If we consider that the production of fuels is a chemical process, with the energy in the fuel being the output of the process, applying the twelve principles of green chemistry could potentially impact the way fuels are produced. Three of the twelve principles of green chemistry that can be applied to clean energy technologies are the use of renewable feedstocks, maximizing atom economy, and designing chemicals to degrade after use. Some of the important challenges for developing clean energy technologies from a green chemistry perspective are:
  • How can we better use renewable materials to produce fuels or industrial feedstocks?
  • How can we maximize atom efficiency the above conversions?
  • How can we plan for chemical degradation/CO2 sequestration after use?
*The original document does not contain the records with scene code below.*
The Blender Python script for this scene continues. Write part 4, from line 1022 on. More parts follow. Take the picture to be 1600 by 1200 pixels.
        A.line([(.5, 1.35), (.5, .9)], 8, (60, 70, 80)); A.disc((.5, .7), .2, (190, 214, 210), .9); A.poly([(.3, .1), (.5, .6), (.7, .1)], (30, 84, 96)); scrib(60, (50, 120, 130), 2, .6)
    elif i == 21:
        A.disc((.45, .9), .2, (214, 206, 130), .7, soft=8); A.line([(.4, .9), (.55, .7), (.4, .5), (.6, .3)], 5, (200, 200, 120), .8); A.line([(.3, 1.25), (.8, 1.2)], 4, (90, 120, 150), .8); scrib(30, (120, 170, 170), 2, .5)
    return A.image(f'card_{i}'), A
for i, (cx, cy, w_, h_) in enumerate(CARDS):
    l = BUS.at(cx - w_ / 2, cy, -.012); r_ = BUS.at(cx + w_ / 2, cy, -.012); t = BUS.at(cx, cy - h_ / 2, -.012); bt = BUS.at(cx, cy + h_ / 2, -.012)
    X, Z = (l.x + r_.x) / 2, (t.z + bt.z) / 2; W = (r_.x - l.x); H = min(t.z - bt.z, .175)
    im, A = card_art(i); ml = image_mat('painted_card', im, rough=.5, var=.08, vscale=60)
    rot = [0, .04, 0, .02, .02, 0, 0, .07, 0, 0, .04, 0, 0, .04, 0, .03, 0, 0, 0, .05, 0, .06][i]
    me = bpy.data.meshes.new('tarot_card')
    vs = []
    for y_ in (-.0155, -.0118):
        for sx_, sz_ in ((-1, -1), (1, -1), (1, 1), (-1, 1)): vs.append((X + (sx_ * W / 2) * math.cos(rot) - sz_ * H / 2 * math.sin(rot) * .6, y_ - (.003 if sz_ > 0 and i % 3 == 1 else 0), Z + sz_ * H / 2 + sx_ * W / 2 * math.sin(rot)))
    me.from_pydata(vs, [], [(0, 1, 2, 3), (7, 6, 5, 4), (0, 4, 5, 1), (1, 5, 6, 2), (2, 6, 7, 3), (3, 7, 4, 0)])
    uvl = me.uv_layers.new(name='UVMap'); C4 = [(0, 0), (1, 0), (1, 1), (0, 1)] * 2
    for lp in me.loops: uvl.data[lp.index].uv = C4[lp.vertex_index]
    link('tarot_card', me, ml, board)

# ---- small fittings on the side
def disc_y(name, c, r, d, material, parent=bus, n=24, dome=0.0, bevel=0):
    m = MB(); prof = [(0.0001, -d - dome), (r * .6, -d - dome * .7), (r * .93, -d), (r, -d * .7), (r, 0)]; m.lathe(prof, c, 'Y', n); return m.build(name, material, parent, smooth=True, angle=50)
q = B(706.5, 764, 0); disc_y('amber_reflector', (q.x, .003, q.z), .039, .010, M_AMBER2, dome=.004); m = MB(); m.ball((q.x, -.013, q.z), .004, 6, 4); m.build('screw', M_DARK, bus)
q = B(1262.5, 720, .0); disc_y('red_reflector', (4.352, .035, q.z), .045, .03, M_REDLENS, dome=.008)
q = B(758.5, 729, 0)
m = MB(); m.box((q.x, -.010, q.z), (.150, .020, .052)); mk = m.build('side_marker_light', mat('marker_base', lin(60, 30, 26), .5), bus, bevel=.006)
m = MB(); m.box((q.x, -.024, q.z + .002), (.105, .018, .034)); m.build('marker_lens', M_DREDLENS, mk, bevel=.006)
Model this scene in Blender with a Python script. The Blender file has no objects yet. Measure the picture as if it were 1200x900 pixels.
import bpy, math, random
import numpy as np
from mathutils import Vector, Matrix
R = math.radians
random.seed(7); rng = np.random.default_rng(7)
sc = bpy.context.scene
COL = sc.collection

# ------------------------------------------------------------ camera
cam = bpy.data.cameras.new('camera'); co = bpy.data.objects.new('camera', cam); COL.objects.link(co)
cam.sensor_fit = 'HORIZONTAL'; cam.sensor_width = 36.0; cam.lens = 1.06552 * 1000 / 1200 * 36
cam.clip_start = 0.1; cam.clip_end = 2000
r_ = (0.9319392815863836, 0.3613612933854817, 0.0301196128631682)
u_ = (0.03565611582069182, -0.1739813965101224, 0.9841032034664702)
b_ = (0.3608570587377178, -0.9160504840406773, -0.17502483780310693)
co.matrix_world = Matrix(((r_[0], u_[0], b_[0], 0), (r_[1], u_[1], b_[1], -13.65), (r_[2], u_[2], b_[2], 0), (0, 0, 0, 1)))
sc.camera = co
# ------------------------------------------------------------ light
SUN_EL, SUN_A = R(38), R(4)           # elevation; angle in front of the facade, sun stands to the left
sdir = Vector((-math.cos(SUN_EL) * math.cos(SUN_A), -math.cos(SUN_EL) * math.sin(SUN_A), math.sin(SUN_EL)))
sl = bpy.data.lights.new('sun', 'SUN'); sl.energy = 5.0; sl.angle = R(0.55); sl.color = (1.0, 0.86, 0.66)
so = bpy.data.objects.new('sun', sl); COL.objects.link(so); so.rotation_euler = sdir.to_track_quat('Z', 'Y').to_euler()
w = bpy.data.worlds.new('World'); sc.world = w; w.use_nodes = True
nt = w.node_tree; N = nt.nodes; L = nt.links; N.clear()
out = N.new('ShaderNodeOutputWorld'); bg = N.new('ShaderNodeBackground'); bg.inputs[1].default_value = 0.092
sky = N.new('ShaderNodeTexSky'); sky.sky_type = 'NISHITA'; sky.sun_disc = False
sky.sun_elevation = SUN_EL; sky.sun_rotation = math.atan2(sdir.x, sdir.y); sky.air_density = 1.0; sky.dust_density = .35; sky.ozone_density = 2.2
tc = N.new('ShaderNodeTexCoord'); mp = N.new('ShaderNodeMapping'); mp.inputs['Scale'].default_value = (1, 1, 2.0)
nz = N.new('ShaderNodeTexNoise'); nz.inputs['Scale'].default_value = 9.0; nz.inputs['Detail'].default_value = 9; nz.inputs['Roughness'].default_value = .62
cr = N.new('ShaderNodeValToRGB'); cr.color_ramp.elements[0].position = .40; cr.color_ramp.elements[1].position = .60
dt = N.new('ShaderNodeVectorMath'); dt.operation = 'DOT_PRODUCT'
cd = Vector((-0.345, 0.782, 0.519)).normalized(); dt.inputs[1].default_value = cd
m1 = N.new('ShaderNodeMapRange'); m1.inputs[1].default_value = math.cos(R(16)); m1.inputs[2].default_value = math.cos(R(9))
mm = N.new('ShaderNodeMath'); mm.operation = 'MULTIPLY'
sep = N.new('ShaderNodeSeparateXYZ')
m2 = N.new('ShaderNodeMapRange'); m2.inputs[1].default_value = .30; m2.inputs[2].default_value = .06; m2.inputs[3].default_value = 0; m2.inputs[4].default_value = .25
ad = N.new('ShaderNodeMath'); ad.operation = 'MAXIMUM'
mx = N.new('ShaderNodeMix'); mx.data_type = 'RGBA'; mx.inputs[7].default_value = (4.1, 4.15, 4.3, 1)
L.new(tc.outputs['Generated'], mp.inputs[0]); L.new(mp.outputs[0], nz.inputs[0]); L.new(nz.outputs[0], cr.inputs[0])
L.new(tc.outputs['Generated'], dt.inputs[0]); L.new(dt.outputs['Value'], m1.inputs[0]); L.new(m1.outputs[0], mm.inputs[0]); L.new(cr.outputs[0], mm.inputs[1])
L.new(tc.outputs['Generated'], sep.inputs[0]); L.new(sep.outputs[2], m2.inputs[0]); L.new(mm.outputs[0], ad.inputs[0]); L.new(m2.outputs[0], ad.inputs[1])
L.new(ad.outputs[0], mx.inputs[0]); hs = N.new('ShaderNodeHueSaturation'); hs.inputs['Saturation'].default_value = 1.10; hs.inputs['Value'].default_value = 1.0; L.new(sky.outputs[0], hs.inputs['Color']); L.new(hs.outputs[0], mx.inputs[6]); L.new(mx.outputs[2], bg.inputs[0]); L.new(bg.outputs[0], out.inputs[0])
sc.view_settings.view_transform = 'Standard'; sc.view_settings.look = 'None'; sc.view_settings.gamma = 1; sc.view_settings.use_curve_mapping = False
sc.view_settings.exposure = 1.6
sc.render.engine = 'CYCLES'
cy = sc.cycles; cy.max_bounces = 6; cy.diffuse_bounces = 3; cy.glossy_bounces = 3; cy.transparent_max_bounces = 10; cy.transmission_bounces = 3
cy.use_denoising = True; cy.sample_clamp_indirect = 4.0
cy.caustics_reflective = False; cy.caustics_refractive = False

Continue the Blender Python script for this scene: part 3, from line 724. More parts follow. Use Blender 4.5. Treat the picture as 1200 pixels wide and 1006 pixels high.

To better illustrate the above questions, consider the case of producing fuels/petrochemical feedstocks from natural materials/fossil fuels. The production of fuels and petrochemicals from crude oil is highly atom-efficient (but significant improvements can still be made in the energy requirements), compared to technologies such as coal-to-liquids (CTL). Additionally, the production of renewable polymers from natural materials (corn, cellulose, etc.) also involves breaking them down to sugars, followed by fermentation and polymerization to produce the desired polymer. [As an example, see the NatureWorks(TM) polylactic acid (PLA) production from corn.] Similarly, CTL technologies also involve breaking down the complex organic compounds in coal to simpler compounds and further processing to obtain fuels with desirable properties. From a green chemistry perspective, it is much more efficient to maximize the atom economy in these conversions. (This is probably easier to implement in the case of polymers compared to fuels, because the fuels have to match a given specification, while a polymer's specifications can be changed by controlling various process conditions).

Additionally, planning for the end-of-life means that we should have effective means to recycle/reuse products derived from natural sources, and we that we should have strategies to mitigate CO2 emissions while using CTL. I do not advocate that we only use CTL technologies, but only that if we do, we should have some means to mitigate CO2 emissions in place.